Wednesday, October 10, 2012

Readers, Writers, Mathematicians, Ambassadors, Poets


We're so excited for our field trip to the Poets in the Galleries program at the de Young on 10/16 and 10/23! Thanks so much to the drivers who signed up with Genevieve. And, of course, thanks to Genevieve for organizing that for me. The 5th/6th and 7th/8th grade classes have both completed the program and the feedback from Evan and Javier is so exciting. 
http://deyoung.famsf.org/education/poets-galleries

Reading
We’re digging into our Dear Mr. Henshaw texts! We are working our way through the book, reading independently, listening to me read aloud, and reading aloud in small groups. Students are investigating the character traits that define Leigh Botts, Mr. Henshaw, and Leigh's parents. We’re searching for the meaning “beneath the surface” of the text for a more complete picture of the characters. Students ask themselves questions like, “what does this passage say about who Leigh is? What matters to him? Why? How do you know? What evidence can you find in the text?”

Next, we will move on to analyzing the ways that Leigh’s life experiences inform the character traits we've identified.

As we read, we keep track of the words that confuse us, that are difficult to spell, that are interesting, or that we might like to try and use in our own writing. We put them up in our “Words that make us wonder” wall and revisit them regularly. 

We are also writing letters to our favorite authors, a la Dear Mr. Henshaw!
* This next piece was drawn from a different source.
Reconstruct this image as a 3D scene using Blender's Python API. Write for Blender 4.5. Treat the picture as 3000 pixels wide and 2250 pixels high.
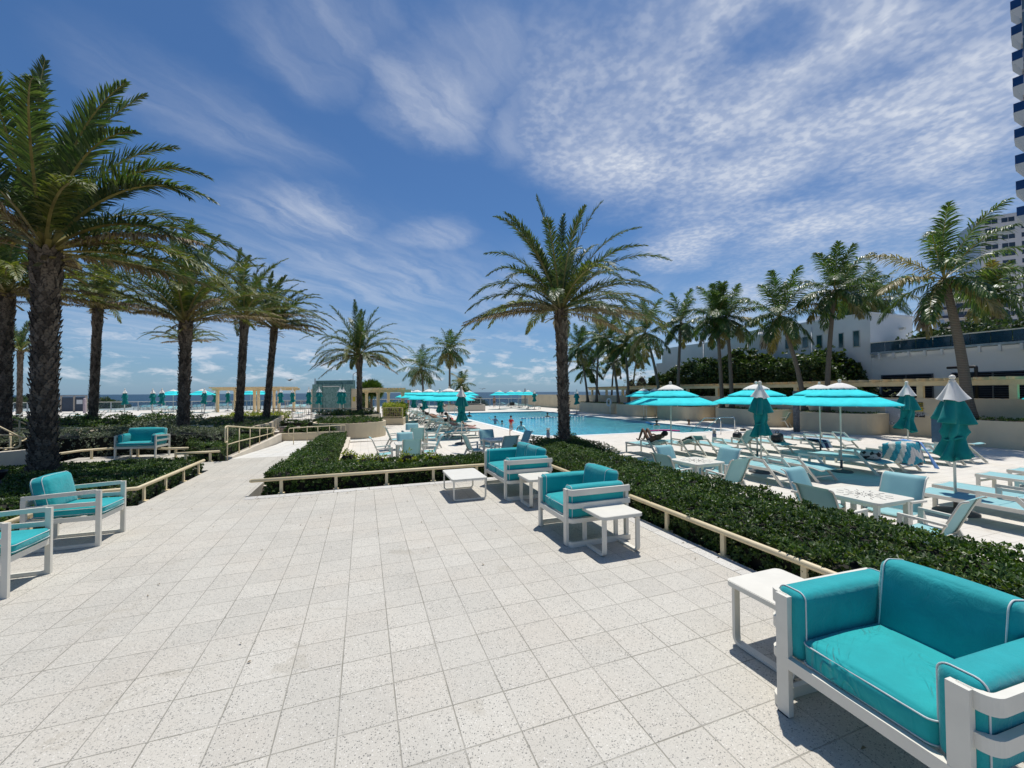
import bpy, bmesh, math, random
import numpy as np
from mathutils import Vector, Matrix, Euler
from mathutils.geometry import tessellate_polygon

for o in list(bpy.data.objects): bpy.data.objects.remove(o, do_unlink=True)
SC = bpy.context.scene
COL = SC.collection
R = math.radians

# ------------------------------------------------------------------ camera
FPX, YAW, PIT, ROL, CH = 1191.36, .349692, .0197642, -.00607502, 1.791
_f = Vector((math.sin(YAW)*math.cos(PIT), math.cos(YAW)*math.cos(PIT), math.sin(PIT)))
_r = Vector((math.cos(YAW), -math.sin(YAW), 0)); _u = _r.cross(_f)
_r, _u = _r*math.cos(ROL)+_u*math.sin(ROL), -_r*math.sin(ROL)+_u*math.cos(ROL)
cam = bpy.data.cameras.new('camera'); cob = bpy.data.objects.new('camera', cam); COL.objects.link(cob)
cam.sensor_width = 36; cam.lens = 36*FPX/3000; cam.clip_end = 60000; cam.clip_start = .05
cob.matrix_world = Matrix(((_r.x, _u.x, -_f.x, 0), (_r.y, _u.y, -_f.y, 0), (_r.z, _u.z, -_f.z, CH), (0, 0, 0, 1)))
SC.camera = cob
def ray(px, py): return _f+_r*((px-1500)/FPX)+_u*((1125-py)/FPX)
def at(px, py, z=0.):          # where a photo pixel meets the level z
    d = ray(px, py); t = (z-CH)/d.z; return Vector((d.x*t, d.y*t, z))
def atd(px, depth, z=0.):      # plan position of a photo column at a given depth
    v = (_f+_r*((px-1500)/FPX))*depth; return Vector((v.x, v.y, z))
def zof(py, depth, px=1500):   # height of a photo row at a given depth
    return CH+ray(px, py).z*depth

# ------------------------------------------------------------------ sun, sky
SUN_EL, SUN_AZ = R(73.5), R(46)        # azimuth clockwise from +Y
sd = Vector((math.sin(SUN_AZ)*math.cos(SUN_EL), math.cos(SUN_AZ)*math.cos(SUN_EL), math.sin(SUN_EL)))
sun = bpy.data.lights.new('sun', 'SUN'); sun.energy = 4.2; sun.angle = R(.53); sun.color = (1, .97, .925)
so = bpy.data.objects.new('sun', sun); COL.objects.link(so); so.rotation_euler = sd.to_track_quat('Z', 'Y').to_euler()
SC.view_settings.view_transform = 'Standard'; SC.view_settings.look = 'None'
SC.view_settings.exposure = 0.0; SC.view_settings.gamma = 1
SC.cycles.max_bounces = 6; SC.cycles.transparent_max_bounces = 12; SC.cycles.diffuse_bounces = 3

class NT:
    """tiny node-tree helper"""
    def __init__(s, nt): s.nt = nt
    def n(s, t, ins=None, **kw):
        nd = s.nt.nodes.new(t)
        for k, v in kw.items(): setattr(nd, k, v)
        if ins:
            for k, v in ins.items():
                sk = nd.inputs[k]
                if isinstance(v, bpy.types.NodeSocket): s.nt.links.new(v, sk)
                else: sk.default_value = v
        return nd
    def m(s, op, a, b=None, c=None, clamp=False):
        ins = {0: a}
        if b is not None: ins[1] = b
        if c is not None: ins[2] = c
        return s.n('ShaderNodeMath', ins, operation=op, use_clamp=clamp).outputs[0]
    def mr(s, v, a, b, c=0., d=1., smooth=True):
        return s.n('ShaderNodeMapRange', {0: v, 1: a, 2: b, 3: c, 4: d}, interpolation_type='SMOOTHSTEP' if smooth else 'LINEAR').outputs[0]
    def mix(s, f, a, b, bt='MIX'):
        nd = s.n('ShaderNodeMix', data_type='RGBA', blend_type=bt)
        for i, v in ((0, f), (6, a), (7, b)):
            if isinstance(v, bpy.types.NodeSocket): s.nt.links.new(v, nd.inputs[i])
            else: nd.inputs[i].default_value = v if i == 0 else ((*v, 1) if len(v) == 3 else v)
        return nd.outputs[2]
    def noise(s, vec, scale, detail=3, rough=.55, dist=0., out=0):
        return s.n('ShaderNodeTexNoise', {'Vector': vec, 'Scale': scale, 'Detail': detail, 'Roughness': rough, 'Distortion': dist}).outputs[out]

W = bpy.data.worlds.new('World'); SC.world = W; W.use_nodes = True
wn = NT(W.node_tree); W.node_tree.nodes.clear()
sky = wn.n('ShaderNodeTexSky', sky_type='NISHITA', sun_disc=False, sun_elevation=SUN_EL, sun_rotation=SUN_AZ,
           altitude=0, air_density=1.0, dust_density=.5, ozone_density=3.0)
gen = wn.n('ShaderNodeTexCoord').outputs['Generated']
sx = wn.n('ShaderNodeSeparateXYZ', {0: gen})
zc = wn.m('MAXIMUM', sx.outputs[2], .02)
pu = wn.m('DIVIDE', sx.outputs[0], wn.m('ADD', zc, .06)); pv = wn.m('DIVIDE', sx.outputs[1], wn.m('ADD', zc, .06))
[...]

Students continue to enjoy time with their independent reading books as well.
 

Ambassador Workshop
We have successfully completed three parts of our four-part Ambassador Workshop series! Throughout the year, the students rotate through the weeklong position of Team 34 Ambassador. In that post, they are responsible for really stepping up as leaders. The Ambassador facilitates the class meeting, reports back their observations of whether or not the class successfully upheld their social contract during the afternoon specialist classes, and greets visitors to the classroom. We’ve been working on greeting visitors with a welcoming smile, eye contact, and a firm handshake. 









Writers’ Workshop
We’re on the final leg of our personal narrative writing unit in which the students use everything they have learned about effective personal narrative writing to draft and ultimately publish their best writing. The writers have been living like writers, seeing the fiber of their lives as worthy of recording. Now the students have selected what they feel is their strongest small moment story, the one that says the most about who they are and that they are most excited to share with readers. They are creating a new draft that utilizes everything they’ve learned. We will be developing and revising these particular stories until the end of the unit.

Math
In 3rd grade math, we are deep into our review and strengthening of subtraction skills.  We model and build numbers with base ten blocks and explain how that relates to the algorithms we use to solve equations efficiently on paper. The students are feeling challenged by subtracting across zeroes. (2000-333=?) These numbers require the most precision and planning ahead and demonstrate strong executive function and understanding of regrouping.  We are also working to gain more automaticity with simple one-digit addition and subtraction facts.

In 4th grade the students are deep in their work with multiplication. As with the addition and subtraction facts that came before, it is so crucial that 4th graders develop automaticity with the multiplication facts so that when we can move into multi-digit multiplication, they can focus on developing clarity with those important algorithms. We use Making Math Real’s 9-lines visual imaging technique to image the math facts. We continue to do some modeling of multiplication with arrays and grouping and we are currently reviewing addition and subtraction with regrouping.

Poetry Club 
During this morning’s Poetry Club, the young poets listened to mentor poetry by Tennyson, Ric Masten, and Valerie Worth that modeled important strategies for generating poetry. They then chose a big topic/idea that gives them big, strong feelings. They then chose a small object or moment or detail that holds the big feeling for them to write, write, write about.

Here are some powerful examples:

As I read the words
they swim off the page
and swirl around in my head

to you
it may just be a dusty piece of paper
but to me it’s
an amazing story.


Time for this
time for that
time flies by
the hands
so easy to read
yet when you really think hard
it is so hard
like watches
on wrists
and clocks in homes
and clocks and time don’t grow on trees
valuable
you could say they are
and I would totally agree

Back and forth
across
the charge
the spark of light
on the world
of blackness

Revenge
Sometimes it swarms around you like
Like a mosquito on a
Warm night
Then one
Bites you
And you want to give it
Some revenge

Do you hear the big ideas and the small moments/objects that hold the feeling? Amazing!